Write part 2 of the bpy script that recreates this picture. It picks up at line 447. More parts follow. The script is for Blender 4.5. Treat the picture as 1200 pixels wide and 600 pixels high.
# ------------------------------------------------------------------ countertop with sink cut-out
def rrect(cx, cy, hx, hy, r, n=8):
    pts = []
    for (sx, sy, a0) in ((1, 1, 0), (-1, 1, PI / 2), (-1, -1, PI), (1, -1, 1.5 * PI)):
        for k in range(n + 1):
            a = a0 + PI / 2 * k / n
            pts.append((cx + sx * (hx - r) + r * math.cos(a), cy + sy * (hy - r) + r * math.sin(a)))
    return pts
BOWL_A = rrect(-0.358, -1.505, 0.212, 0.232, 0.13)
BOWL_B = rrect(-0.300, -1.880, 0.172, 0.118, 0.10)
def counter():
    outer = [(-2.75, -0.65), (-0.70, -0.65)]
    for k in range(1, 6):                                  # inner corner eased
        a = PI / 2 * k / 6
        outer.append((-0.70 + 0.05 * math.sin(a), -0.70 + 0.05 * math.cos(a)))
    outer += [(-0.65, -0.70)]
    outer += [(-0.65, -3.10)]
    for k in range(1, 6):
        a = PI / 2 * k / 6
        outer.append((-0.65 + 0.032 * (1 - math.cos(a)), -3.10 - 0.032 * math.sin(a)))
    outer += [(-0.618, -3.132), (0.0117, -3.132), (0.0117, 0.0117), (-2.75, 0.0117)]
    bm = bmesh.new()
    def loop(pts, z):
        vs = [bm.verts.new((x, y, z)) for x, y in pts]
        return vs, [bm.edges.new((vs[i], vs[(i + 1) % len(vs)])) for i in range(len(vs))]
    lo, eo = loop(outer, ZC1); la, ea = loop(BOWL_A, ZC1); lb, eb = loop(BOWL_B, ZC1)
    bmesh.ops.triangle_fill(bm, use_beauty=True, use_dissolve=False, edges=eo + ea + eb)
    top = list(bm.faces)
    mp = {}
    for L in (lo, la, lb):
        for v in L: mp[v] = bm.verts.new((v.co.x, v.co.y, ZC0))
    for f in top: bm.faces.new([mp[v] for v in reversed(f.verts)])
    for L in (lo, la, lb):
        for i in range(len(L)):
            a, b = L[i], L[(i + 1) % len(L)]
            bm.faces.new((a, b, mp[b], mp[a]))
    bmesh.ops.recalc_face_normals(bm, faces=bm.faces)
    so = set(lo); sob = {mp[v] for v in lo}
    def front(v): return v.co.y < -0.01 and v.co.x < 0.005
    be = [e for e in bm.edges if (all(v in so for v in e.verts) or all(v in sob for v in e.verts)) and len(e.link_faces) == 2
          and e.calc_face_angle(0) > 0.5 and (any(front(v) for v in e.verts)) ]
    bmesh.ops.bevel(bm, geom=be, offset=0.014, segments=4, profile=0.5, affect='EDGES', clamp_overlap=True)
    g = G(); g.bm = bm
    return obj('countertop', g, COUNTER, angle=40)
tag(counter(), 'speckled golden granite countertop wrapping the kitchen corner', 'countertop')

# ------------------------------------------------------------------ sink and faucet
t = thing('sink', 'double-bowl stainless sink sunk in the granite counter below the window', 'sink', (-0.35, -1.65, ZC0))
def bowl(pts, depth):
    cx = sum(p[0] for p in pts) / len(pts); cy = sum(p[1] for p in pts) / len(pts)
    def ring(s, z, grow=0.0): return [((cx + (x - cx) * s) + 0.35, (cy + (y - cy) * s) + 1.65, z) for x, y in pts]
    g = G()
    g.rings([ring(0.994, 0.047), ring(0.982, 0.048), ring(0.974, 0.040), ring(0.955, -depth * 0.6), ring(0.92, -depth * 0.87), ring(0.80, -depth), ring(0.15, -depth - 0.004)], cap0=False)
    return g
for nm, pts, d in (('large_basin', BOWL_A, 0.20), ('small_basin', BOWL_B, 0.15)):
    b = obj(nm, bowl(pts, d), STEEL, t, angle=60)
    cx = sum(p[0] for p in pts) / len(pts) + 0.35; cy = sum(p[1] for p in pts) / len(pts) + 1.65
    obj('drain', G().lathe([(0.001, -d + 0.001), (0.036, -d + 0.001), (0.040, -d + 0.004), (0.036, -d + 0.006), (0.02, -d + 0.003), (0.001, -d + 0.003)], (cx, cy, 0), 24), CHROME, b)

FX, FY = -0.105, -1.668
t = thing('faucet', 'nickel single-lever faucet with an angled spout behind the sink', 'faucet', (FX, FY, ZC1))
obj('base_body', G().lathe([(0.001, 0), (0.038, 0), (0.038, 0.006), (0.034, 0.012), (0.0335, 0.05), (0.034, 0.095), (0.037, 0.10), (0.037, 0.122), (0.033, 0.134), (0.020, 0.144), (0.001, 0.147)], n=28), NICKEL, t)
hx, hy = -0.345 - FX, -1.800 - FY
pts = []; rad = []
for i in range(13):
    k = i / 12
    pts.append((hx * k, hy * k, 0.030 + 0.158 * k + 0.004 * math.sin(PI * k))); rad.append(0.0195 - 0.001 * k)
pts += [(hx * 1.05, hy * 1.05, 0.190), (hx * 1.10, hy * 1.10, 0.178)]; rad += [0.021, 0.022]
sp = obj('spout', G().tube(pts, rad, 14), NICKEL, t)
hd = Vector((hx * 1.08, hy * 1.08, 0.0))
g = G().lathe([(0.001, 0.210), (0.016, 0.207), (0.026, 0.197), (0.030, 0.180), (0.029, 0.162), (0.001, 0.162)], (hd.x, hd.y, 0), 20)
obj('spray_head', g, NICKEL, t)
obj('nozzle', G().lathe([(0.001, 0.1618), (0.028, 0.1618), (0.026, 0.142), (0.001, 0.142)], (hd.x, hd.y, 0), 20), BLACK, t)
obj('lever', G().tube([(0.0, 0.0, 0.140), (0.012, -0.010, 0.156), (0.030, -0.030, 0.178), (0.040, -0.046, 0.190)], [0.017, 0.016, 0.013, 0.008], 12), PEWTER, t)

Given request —
Repeat the material word for word, in full.

Exercise answer —
Write part 2 of the bpy script that recreates this picture. It picks up at line 447. More parts follow. The script is for Blender 4.5. Treat the picture as 1200 pixels wide and 600 pixels high.
# ------------------------------------------------------------------ countertop with sink cut-out
def rrect(cx, cy, hx, hy, r, n=8):
    pts = []
    for (sx, sy, a0) in ((1, 1, 0), (-1, 1, PI / 2), (-1, -1, PI), (1, -1, 1.5 * PI)):
        for k in range(n + 1):
            a = a0 + PI / 2 * k / n
            pts.append((cx + sx * (hx - r) + r * math.cos(a), cy + sy * (hy - r) + r * math.sin(a)))
    return pts
BOWL_A = rrect(-0.358, -1.505, 0.212, 0.232, 0.13)
BOWL_B = rrect(-0.300, -1.880, 0.172, 0.118, 0.10)
def counter():
    outer = [(-2.75, -0.65), (-0.70, -0.65)]
    for k in range(1, 6):                                  # inner corner eased
        a = PI / 2 * k / 6
        outer.append((-0.70 + 0.05 * math.sin(a), -0.70 + 0.05 * math.cos(a)))
    outer += [(-0.65, -0.70)]
    outer += [(-0.65, -3.10)]
    for k in range(1, 6):
        a = PI / 2 * k / 6
        outer.append((-0.65 + 0.032 * (1 - math.cos(a)), -3.10 - 0.032 * math.sin(a)))
    outer += [(-0.618, -3.132), (0.0117, -3.132), (0.0117, 0.0117), (-2.75, 0.0117)]
    bm = bmesh.new()
    def loop(pts, z):
        vs = [bm.verts.new((x, y, z)) for x, y in pts]
        return vs, [bm.edges.new((vs[i], vs[(i + 1) % len(vs)])) for i in range(len(vs))]
    lo, eo = loop(outer, ZC1); la, ea = loop(BOWL_A, ZC1); lb, eb = loop(BOWL_B, ZC1)
    bmesh.ops.triangle_fill(bm, use_beauty=True, use_dissolve=False, edges=eo + ea + eb)
    top = list(bm.faces)
    mp = {}
    for L in (lo, la, lb):
        for v in L: mp[v] = bm.verts.new((v.co.x, v.co.y, ZC0))
    for f in top: bm.faces.new([mp[v] for v in reversed(f.verts)])
    for L in (lo, la, lb):
        for i in range(len(L)):
            a, b = L[i], L[(i + 1) % len(L)]
            bm.faces.new((a, b, mp[b], mp[a]))
    bmesh.ops.recalc_face_normals(bm, faces=bm.faces)
    so = set(lo); sob = {mp[v] for v in lo}
    def front(v): return v.co.y < -0.01 and v.co.x < 0.005
    be = [e for e in bm.edges if (all(v in so for v in e.verts) or all(v in sob for v in e.verts)) and len(e.link_faces) == 2
          and e.calc_face_angle(0) > 0.5 and (any(front(v) for v in e.verts)) ]
    bmesh.ops.bevel(bm, geom=be, offset=0.014, segments=4, profile=0.5, affect='EDGES', clamp_overlap=True)
    g = G(); g.bm = bm
    return obj('countertop', g, COUNTER, angle=40)
tag(counter(), 'speckled golden granite countertop wrapping the kitchen corner', 'countertop')

# ------------------------------------------------------------------ sink and faucet
t = thing('sink', 'double-bowl stainless sink sunk in the granite counter below the window', 'sink', (-0.35, -1.65, ZC0))
def bowl(pts, depth):
    cx = sum(p[0] for p in pts) / len(pts); cy = sum(p[1] for p in pts) / len(pts)
    def ring(s, z, grow=0.0): return [((cx + (x - cx) * s) + 0.35, (cy + (y - cy) * s) + 1.65, z) for x, y in pts]
    g = G()
    g.rings([ring(0.994, 0.047), ring(0.982, 0.048), ring(0.974, 0.040), ring(0.955, -depth * 0.6), ring(0.92, -depth * 0.87), ring(0.80, -depth), ring(0.15, -depth - 0.004)], cap0=False)
    return g
for nm, pts, d in (('large_basin', BOWL_A, 0.20), ('small_basin', BOWL_B, 0.15)):
    b = obj(nm, bowl(pts, d), STEEL, t, angle=60)
    cx = sum(p[0] for p in pts) / len(pts) + 0.35; cy = sum(p[1] for p in pts) / len(pts) + 1.65
    obj('drain', G().lathe([(0.001, -d + 0.001), (0.036, -d + 0.001), (0.040, -d + 0.004), (0.036, -d + 0.006), (0.02, -d + 0.003), (0.001, -d + 0.003)], (cx, cy, 0), 24), CHROME, b)

FX, FY = -0.105, -1.668
t = thing('faucet', 'nickel single-lever faucet with an angled spout behind the sink', 'faucet', (FX, FY, ZC1))
obj('base_body', G().lathe([(0.001, 0), (0.038, 0), (0.038, 0.006), (0.034, 0.012), (0.0335, 0.05), (0.034, 0.095), (0.037, 0.10), (0.037, 0.122), (0.033, 0.134), (0.020, 0.144), (0.001, 0.147)], n=28), NICKEL, t)
hx, hy = -0.345 - FX, -1.800 - FY
pts = []; rad = []
for i in range(13):
    k = i / 12
    pts.append((hx * k, hy * k, 0.030 + 0.158 * k + 0.004 * math.sin(PI * k))); rad.append(0.0195 - 0.001 * k)
pts += [(hx * 1.05, hy * 1.05, 0.190), (hx * 1.10, hy * 1.10, 0.178)]; rad += [0.021, 0.022]
sp = obj('spout', G().tube(pts, rad, 14), NICKEL, t)
hd = Vector((hx * 1.08, hy * 1.08, 0.0))
g = G().lathe([(0.001, 0.210), (0.016, 0.207), (0.026, 0.197), (0.030, 0.180), (0.029, 0.162), (0.001, 0.162)], (hd.x, hd.y, 0), 20)
obj('spray_head', g, NICKEL, t)
obj('nozzle', G().lathe([(0.001, 0.1618), (0.028, 0.1618), (0.026, 0.142), (0.001, 0.142)], (hd.x, hd.y, 0), 20), BLACK, t)
obj('lever', G().tube([(0.0, 0.0, 0.140), (0.012, -0.010, 0.156), (0.030, -0.030, 0.178), (0.040, -0.046, 0.190)], [0.017, 0.016, 0.013, 0.008], 12), PEWTER, t)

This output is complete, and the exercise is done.